Published: June 15, 2017
Person and bike on top of Flagstaff Mountain overlooking Boulder

Sticking around this summer? Boulder is a great place to be during the warm months of summer with great festivals, hiking and other outdoor activities at your doorstep. Here are five ways to have a safe summer while enjoying the many outdoor activities in and around Boulder.

Flash flood risk

Boulder Creek presents a risk of flash flooding. If you are outdoors in a flash flood, climb to higher ground immediately. Never walk or drive into water because there is no way of knowing how deep it is. Pay attention to creek closures if you plan to tube or kayak in the creek.


In the United States, there are an estimated 25 million cloud-to-ground lightning flashes per year. In Colorado last year, lightning killed two people and injured seven. If you can hear thunder, you could be in danger of being struck by lightning, so get indoors if possible. 

Most lightning deaths and injuries in Colorado occur during the afternoon when lightning is most likely to develop and when people are more likely to be outside. If you plan to go hiking in the foothills or mountains, morning is the best time to avoid the possibility of lightning.
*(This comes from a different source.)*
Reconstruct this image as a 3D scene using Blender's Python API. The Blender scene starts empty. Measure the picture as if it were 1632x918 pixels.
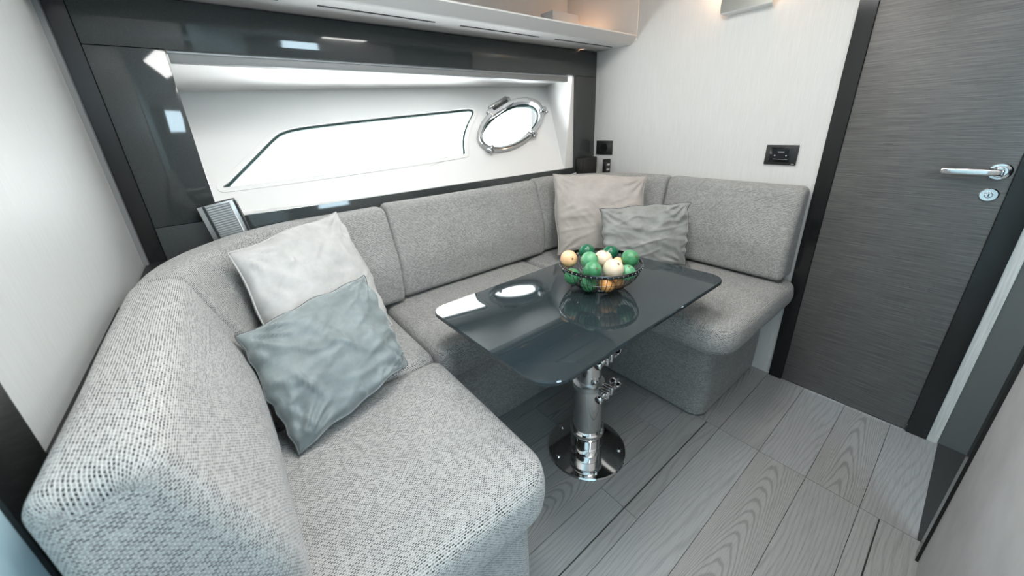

June 18 to 24 is Lightning Safety Week in Colorado.


Boulder County offers a wide range of hiking trails, many of which are relatively close to the city limits. Before heading out, let somebody know where you are going and when you will be back and if possible bring a friend along with you. Colorado weather is known to change quickly, so it's also a good idea to be prepared for all kinds of weather, even in the summer.

Wildfire risk

Wildfires are a reality in Colorado's forests. While many wildfires are caused by lightening strikes, others are human caused (e.g., careless cigarette disposal, fireworks, camp fires). Learn more about preventing wildfires and being prepared in case a wildfire threatens the area.

Living with wildlife

Many species of wildlife call Boulder and the surrounding foothills and mountains home. Seeing wildlife from afar is a nice surprise for any hike or camping trip, but visitors to trash cans, yards and campsites are not always welcome and can be unhealthy or even dangerous for wildlife and humans alike.